In the "Acknowledgements" at the end of the book it is pointed out that the last four stories are "older" stories and have previously appeared elsewhere. This would account for the absence of any overt Scottish reference in two of them, "N2" and "Another story". The latter, which also closes the book, has already acquired what amounts to the status of a critical set piece, precisely because of its focus on storytelling, its undeniable validation of the significance of storytelling in relation to identity even as it critiques the project of simply countering one "official" history with another.

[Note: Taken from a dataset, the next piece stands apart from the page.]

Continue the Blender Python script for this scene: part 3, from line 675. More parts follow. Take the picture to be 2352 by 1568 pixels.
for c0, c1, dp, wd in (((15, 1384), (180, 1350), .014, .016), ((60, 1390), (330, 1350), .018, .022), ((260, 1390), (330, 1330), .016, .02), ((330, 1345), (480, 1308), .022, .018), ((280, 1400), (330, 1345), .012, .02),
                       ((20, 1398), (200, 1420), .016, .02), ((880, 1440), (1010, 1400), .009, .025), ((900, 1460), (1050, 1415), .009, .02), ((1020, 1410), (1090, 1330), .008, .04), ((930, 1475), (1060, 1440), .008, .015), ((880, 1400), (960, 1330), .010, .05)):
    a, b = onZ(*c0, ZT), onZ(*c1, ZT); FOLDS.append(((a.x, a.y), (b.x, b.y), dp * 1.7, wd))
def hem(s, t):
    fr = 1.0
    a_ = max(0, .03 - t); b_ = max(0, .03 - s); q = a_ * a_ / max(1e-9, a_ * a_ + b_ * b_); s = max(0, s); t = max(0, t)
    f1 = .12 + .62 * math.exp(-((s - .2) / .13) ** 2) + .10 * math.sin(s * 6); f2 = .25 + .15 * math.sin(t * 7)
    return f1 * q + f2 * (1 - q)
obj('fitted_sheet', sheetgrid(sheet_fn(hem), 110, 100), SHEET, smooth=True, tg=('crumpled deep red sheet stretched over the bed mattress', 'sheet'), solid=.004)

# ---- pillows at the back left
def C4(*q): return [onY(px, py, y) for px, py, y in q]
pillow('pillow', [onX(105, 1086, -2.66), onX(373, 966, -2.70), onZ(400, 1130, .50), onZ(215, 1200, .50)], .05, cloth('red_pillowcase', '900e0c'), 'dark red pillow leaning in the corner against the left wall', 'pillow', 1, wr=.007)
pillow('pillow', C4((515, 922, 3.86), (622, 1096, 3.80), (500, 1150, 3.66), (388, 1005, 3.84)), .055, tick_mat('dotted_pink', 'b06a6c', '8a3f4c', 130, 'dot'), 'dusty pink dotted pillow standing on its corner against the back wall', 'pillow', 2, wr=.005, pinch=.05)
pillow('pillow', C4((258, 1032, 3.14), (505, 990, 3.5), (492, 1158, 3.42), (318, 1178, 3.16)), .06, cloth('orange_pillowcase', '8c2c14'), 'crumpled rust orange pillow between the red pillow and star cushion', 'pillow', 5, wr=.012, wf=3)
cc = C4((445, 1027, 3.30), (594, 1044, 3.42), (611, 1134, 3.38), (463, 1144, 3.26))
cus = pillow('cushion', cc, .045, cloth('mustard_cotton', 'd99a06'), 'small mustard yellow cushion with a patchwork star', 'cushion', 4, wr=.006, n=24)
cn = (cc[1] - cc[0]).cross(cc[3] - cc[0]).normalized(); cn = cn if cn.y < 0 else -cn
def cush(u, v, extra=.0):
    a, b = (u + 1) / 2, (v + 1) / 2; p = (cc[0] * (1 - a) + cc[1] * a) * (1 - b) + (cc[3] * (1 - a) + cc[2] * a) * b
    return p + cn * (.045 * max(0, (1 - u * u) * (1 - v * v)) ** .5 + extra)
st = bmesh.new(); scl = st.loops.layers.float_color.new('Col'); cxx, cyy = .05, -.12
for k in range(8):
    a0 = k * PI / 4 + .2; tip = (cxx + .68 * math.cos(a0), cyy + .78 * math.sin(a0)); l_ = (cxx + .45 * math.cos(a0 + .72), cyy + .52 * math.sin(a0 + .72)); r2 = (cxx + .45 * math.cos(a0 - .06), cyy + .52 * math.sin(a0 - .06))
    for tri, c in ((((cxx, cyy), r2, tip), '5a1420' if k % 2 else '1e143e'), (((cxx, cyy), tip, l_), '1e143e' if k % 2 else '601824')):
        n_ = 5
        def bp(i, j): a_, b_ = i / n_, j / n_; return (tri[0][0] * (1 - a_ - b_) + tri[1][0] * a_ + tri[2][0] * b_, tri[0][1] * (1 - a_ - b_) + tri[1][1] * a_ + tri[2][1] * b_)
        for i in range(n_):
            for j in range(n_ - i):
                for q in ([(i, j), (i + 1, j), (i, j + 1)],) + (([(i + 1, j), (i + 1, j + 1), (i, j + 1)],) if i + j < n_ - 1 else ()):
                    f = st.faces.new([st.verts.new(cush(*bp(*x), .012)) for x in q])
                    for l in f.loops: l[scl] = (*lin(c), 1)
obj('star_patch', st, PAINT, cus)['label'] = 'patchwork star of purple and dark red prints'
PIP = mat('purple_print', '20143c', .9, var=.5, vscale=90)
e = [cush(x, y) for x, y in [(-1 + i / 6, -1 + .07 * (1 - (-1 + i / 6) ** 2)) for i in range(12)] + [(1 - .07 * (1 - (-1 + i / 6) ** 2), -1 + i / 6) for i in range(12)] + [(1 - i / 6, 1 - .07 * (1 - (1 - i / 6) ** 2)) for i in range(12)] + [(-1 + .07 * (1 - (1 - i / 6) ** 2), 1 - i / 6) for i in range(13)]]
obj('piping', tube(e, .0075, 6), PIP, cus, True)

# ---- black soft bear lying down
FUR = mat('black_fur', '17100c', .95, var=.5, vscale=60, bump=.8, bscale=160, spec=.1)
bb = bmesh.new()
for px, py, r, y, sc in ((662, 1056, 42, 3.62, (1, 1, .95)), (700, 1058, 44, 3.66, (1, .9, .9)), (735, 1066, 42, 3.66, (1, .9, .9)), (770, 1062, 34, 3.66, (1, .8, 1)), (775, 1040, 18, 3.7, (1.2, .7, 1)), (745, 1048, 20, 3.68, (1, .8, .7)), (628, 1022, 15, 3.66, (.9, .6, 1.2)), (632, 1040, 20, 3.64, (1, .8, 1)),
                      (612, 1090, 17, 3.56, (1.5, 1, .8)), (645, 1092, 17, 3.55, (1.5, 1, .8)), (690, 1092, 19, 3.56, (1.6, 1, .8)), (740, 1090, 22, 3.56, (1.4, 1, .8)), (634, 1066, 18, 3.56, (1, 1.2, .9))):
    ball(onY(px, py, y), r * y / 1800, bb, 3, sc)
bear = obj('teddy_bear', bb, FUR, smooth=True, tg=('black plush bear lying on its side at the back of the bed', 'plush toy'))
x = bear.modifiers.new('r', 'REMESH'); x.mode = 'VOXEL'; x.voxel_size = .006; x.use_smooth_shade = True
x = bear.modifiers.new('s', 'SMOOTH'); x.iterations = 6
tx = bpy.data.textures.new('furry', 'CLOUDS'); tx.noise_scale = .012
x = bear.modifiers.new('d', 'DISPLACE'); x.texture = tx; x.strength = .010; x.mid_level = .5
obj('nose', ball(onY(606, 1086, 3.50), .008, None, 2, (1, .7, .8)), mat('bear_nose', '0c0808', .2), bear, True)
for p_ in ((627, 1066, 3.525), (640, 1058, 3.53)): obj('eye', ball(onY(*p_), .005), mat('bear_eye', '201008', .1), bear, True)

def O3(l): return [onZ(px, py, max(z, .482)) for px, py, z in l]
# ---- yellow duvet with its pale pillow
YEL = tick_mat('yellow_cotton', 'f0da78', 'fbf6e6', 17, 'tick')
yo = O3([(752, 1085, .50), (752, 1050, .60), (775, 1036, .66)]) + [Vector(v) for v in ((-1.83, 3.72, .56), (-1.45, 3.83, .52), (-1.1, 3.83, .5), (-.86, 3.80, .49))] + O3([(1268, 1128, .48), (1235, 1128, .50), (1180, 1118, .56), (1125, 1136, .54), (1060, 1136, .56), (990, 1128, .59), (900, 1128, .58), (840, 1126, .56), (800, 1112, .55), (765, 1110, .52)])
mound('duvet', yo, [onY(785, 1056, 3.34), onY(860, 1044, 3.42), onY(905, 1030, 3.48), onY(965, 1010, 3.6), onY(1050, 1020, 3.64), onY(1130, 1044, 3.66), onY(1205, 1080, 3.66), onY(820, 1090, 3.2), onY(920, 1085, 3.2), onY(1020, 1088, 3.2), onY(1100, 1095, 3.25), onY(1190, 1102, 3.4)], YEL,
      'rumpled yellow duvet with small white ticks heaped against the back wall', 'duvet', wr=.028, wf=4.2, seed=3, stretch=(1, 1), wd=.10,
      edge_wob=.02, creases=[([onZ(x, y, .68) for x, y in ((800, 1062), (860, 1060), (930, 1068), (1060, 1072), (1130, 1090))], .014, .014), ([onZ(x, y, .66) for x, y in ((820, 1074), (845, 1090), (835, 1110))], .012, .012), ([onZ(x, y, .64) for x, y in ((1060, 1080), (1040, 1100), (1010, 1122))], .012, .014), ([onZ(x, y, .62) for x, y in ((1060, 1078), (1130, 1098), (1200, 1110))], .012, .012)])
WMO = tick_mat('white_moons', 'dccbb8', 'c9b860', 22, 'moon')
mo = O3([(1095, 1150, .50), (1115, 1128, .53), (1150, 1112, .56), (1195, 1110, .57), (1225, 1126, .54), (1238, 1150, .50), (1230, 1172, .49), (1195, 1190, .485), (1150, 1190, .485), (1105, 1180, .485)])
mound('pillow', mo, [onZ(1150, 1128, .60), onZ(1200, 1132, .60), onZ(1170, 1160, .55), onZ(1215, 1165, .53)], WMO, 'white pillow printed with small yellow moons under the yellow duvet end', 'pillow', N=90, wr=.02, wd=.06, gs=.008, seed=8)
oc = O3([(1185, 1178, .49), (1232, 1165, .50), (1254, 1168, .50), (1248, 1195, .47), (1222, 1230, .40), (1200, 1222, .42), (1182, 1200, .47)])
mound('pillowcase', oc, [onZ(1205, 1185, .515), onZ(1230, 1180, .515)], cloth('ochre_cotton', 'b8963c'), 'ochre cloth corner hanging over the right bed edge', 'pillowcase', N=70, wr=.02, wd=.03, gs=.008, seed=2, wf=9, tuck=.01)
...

The One That Got Away is marked by a sense of homelessness, a sense that identity is never exactly only here or there, that the world - and in particular our world as it is at the present - has the ability suddenly to call into question what we thought we were. To do so Wicomb does not resort to the outlandish or the extreme. She employs recognisable characters; here and there actions and gestures are repeated, as are perceptions. Like the device of focusing on Cape Town and Glasgow (instead of co-opting a still wider, global stage), the point is less to stress infinite variety than to establish patterns of behaviour and perception that nevertheless never produce the merely identical. We gain a sense here of the "intertextual" quality of life itself, in which moments a acquire a certain weight, or stake a certain claim on us, because of their connection and resonance with a vast fund of prior experiences or events (this effect is more readily achieved in the novel, which constructs a world, than in the short story, which presents a striking glimpse of a world - but this is precisely where Wicomb's use of interconnected stories is so effective). These stories promise to engage the reader for a long time to come.